- **Task requirements**: Below are some records. Say how many of their lines include the string "scene", giving only the number.

- **Provided data**:

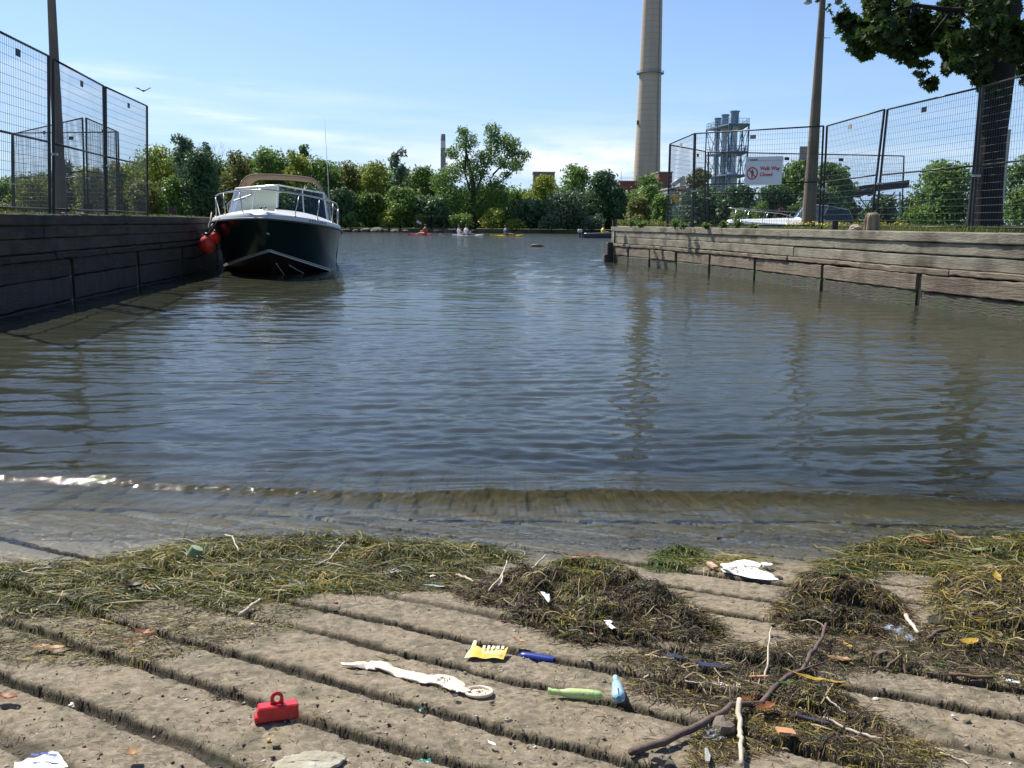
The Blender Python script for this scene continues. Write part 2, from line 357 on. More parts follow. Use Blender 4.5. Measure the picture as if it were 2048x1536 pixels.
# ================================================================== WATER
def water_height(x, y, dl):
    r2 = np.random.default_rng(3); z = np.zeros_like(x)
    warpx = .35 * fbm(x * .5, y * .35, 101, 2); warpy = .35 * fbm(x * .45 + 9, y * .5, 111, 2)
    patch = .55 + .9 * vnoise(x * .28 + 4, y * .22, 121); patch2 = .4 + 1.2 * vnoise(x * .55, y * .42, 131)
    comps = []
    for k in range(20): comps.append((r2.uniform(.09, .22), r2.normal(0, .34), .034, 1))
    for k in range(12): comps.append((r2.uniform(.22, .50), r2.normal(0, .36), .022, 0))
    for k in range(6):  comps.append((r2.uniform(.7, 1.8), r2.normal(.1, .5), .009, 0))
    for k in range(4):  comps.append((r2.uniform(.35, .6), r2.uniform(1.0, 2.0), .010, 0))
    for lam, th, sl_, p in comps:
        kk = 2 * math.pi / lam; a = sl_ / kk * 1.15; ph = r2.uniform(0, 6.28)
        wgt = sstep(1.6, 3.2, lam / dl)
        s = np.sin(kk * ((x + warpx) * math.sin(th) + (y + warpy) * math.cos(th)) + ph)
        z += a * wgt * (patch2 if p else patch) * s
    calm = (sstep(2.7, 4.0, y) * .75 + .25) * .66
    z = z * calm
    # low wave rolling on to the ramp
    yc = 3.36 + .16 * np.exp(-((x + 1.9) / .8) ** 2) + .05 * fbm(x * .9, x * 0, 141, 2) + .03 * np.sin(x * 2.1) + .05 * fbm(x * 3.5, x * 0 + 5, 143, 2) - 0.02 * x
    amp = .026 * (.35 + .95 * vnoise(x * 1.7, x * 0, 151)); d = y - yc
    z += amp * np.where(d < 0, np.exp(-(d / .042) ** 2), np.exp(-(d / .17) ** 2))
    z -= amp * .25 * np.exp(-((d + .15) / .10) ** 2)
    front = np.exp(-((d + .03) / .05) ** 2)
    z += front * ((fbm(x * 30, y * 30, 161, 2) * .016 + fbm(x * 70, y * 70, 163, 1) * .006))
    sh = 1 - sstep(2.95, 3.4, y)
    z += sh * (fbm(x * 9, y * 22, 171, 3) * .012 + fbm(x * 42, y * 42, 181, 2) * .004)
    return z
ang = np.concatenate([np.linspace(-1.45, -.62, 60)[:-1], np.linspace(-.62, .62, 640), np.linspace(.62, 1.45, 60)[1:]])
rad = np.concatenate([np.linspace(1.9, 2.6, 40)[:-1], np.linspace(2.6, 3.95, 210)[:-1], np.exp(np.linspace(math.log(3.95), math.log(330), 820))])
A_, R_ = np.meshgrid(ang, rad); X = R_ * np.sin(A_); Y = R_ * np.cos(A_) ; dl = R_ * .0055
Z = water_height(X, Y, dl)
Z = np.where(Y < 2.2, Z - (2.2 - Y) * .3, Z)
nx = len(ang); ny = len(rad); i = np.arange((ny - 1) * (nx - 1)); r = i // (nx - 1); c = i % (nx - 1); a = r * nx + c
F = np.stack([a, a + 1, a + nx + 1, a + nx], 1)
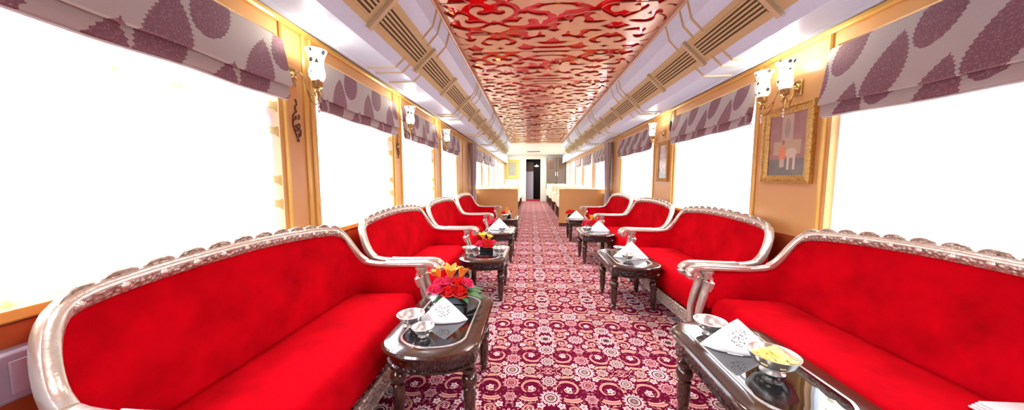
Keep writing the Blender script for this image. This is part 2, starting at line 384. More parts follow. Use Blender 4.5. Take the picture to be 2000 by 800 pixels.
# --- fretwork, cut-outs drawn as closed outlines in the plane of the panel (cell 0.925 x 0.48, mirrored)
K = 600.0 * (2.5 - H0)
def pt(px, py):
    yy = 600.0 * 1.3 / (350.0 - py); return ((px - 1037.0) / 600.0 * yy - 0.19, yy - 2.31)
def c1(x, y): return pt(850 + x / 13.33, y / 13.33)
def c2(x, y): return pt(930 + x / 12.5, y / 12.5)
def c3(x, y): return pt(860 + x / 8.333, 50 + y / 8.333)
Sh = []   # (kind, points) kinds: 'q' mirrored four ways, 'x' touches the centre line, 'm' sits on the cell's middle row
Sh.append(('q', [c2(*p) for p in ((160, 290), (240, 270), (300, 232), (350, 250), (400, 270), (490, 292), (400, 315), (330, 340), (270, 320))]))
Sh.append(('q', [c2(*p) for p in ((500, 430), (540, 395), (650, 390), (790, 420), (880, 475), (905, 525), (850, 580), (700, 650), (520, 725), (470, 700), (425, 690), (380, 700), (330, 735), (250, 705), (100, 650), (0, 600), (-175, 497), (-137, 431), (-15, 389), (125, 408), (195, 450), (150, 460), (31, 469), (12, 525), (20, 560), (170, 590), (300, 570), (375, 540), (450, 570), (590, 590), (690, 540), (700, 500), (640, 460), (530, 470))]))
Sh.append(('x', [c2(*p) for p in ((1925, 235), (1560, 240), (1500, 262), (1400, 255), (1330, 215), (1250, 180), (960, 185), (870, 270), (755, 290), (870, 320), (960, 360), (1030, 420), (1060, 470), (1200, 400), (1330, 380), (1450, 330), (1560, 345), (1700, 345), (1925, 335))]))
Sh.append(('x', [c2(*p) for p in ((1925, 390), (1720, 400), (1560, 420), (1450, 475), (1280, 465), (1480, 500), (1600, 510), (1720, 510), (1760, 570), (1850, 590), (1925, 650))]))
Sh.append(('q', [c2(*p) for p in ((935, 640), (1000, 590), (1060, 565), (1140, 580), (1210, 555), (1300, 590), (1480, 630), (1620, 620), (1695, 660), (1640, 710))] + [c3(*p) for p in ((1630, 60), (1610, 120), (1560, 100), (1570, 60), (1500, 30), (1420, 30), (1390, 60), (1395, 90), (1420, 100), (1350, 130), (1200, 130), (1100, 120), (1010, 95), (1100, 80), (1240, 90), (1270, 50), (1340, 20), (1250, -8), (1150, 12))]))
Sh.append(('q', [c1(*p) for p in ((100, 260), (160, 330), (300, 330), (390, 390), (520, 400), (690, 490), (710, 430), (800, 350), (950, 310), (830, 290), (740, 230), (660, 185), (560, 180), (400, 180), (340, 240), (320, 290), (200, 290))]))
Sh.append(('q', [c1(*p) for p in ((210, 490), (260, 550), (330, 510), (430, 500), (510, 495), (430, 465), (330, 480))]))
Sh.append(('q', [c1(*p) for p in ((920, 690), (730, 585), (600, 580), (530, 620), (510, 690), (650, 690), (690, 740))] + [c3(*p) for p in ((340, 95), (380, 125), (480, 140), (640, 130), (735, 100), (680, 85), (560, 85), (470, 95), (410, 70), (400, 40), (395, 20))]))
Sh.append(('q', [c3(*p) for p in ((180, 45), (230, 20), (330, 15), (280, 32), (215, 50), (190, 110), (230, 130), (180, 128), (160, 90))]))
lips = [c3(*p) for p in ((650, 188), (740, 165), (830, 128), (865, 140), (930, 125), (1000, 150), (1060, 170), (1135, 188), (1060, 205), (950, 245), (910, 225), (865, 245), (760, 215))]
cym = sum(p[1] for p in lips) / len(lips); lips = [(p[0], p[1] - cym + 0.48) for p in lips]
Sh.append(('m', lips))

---

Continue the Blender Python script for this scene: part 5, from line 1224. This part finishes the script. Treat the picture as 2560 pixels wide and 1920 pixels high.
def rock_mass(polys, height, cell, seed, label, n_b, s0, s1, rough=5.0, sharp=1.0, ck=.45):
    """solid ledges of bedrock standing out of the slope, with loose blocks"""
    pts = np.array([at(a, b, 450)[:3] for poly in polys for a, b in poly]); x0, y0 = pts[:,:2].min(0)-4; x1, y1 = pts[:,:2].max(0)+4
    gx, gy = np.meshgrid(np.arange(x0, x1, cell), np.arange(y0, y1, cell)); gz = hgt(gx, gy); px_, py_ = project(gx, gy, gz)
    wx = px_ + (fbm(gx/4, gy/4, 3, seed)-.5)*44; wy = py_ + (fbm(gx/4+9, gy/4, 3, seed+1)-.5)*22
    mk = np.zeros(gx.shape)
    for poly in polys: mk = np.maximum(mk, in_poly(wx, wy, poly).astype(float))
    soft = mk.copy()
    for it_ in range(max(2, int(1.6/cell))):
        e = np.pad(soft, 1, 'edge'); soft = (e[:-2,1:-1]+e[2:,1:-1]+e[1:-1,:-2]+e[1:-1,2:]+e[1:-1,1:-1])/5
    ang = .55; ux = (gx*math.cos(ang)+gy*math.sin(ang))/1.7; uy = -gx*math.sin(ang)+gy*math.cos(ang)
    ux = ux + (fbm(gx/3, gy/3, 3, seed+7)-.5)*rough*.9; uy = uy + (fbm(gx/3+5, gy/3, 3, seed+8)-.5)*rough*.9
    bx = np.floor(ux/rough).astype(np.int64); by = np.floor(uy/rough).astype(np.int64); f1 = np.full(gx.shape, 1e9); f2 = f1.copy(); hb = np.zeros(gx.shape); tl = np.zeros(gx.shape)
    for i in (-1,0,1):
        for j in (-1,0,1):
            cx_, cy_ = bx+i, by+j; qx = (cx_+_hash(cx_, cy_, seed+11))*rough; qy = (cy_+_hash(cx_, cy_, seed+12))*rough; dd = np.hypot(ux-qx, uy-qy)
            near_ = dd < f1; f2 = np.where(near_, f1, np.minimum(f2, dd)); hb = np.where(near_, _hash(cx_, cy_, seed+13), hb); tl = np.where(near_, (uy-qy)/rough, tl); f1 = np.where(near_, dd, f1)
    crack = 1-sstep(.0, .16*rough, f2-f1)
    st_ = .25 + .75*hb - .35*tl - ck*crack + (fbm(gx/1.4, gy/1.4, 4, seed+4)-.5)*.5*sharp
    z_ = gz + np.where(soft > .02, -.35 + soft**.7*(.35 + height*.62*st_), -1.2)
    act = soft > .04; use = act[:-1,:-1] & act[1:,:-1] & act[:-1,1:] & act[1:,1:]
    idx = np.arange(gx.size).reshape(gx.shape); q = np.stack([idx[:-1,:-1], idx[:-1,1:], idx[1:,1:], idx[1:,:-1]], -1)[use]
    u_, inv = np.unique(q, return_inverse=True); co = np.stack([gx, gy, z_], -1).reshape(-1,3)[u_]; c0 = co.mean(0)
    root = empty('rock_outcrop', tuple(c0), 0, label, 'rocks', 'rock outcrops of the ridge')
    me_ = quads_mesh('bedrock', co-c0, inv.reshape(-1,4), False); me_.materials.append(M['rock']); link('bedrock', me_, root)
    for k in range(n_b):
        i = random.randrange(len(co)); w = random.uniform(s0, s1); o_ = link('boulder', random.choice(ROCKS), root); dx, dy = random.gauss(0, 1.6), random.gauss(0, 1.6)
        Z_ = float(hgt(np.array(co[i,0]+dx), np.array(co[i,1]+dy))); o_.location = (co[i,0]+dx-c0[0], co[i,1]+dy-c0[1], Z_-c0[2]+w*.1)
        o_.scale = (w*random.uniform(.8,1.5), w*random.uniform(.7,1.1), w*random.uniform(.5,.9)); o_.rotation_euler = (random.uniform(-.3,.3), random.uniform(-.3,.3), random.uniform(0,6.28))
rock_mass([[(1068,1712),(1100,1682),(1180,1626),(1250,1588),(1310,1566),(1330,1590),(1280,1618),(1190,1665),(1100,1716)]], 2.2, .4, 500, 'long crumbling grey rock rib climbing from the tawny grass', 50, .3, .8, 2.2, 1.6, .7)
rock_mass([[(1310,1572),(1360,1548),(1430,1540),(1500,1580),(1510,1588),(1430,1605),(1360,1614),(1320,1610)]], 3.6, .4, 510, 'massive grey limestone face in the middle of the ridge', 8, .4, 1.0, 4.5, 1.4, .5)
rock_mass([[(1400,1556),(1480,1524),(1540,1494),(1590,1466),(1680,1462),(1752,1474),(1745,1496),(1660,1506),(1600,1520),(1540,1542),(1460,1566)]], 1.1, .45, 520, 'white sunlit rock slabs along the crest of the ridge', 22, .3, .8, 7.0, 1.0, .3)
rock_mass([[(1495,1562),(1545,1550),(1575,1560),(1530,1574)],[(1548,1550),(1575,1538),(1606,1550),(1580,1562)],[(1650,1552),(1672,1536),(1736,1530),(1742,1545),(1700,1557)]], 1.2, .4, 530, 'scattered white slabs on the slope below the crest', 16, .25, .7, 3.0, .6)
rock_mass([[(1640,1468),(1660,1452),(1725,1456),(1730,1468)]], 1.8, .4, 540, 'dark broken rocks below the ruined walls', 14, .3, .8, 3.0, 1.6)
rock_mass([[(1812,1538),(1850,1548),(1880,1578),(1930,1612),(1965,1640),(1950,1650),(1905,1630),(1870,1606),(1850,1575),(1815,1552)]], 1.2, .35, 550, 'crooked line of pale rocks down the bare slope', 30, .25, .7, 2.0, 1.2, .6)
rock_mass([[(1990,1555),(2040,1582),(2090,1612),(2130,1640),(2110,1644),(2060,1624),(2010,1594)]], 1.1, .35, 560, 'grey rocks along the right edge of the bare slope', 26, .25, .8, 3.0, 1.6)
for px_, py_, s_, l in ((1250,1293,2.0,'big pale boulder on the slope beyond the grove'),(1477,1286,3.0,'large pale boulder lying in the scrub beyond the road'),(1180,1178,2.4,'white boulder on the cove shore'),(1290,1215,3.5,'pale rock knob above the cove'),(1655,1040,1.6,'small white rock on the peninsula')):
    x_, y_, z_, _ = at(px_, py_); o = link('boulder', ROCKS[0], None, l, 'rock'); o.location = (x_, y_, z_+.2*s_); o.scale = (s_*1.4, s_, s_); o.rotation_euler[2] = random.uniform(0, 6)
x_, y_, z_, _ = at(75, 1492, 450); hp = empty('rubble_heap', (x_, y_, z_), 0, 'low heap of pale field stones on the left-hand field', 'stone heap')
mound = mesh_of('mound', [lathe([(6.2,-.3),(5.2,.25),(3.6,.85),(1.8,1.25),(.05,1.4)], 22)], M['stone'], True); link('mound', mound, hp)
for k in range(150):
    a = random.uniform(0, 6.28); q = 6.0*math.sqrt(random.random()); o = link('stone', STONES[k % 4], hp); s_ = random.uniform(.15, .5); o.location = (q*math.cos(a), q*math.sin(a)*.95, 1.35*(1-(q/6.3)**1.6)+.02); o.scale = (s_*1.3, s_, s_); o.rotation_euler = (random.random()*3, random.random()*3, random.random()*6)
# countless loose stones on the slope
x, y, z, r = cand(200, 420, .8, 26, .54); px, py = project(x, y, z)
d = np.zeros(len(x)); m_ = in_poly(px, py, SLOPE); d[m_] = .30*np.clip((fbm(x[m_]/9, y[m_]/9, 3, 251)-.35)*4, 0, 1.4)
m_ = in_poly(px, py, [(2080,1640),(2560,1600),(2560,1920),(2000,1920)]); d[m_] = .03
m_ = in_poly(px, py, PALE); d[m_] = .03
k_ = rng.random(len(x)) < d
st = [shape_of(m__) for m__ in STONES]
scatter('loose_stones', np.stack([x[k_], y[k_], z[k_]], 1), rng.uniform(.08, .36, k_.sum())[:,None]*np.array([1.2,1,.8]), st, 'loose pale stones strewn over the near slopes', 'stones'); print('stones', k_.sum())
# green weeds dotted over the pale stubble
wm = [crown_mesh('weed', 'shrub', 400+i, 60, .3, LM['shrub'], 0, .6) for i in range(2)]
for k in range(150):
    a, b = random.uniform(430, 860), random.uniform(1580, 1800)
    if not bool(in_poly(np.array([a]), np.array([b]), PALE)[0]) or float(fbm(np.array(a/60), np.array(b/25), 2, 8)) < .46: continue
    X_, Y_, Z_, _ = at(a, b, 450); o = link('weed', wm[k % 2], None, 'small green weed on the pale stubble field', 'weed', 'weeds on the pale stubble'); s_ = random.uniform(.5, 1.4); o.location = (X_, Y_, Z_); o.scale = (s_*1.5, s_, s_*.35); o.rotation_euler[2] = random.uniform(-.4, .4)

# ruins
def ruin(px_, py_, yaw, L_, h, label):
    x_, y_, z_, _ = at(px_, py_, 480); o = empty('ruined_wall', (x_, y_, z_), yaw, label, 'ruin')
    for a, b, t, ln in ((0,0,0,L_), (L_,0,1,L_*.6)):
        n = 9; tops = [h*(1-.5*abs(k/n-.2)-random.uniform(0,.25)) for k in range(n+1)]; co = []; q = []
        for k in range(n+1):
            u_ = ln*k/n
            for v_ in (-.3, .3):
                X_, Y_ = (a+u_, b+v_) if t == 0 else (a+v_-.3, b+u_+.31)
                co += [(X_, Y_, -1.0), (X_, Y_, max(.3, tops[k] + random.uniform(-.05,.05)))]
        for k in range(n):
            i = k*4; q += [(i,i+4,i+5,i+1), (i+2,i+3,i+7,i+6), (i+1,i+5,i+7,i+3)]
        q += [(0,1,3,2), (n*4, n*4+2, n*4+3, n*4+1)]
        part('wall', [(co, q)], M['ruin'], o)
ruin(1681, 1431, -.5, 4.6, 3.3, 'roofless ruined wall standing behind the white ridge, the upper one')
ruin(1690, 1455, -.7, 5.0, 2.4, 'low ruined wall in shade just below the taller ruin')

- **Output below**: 2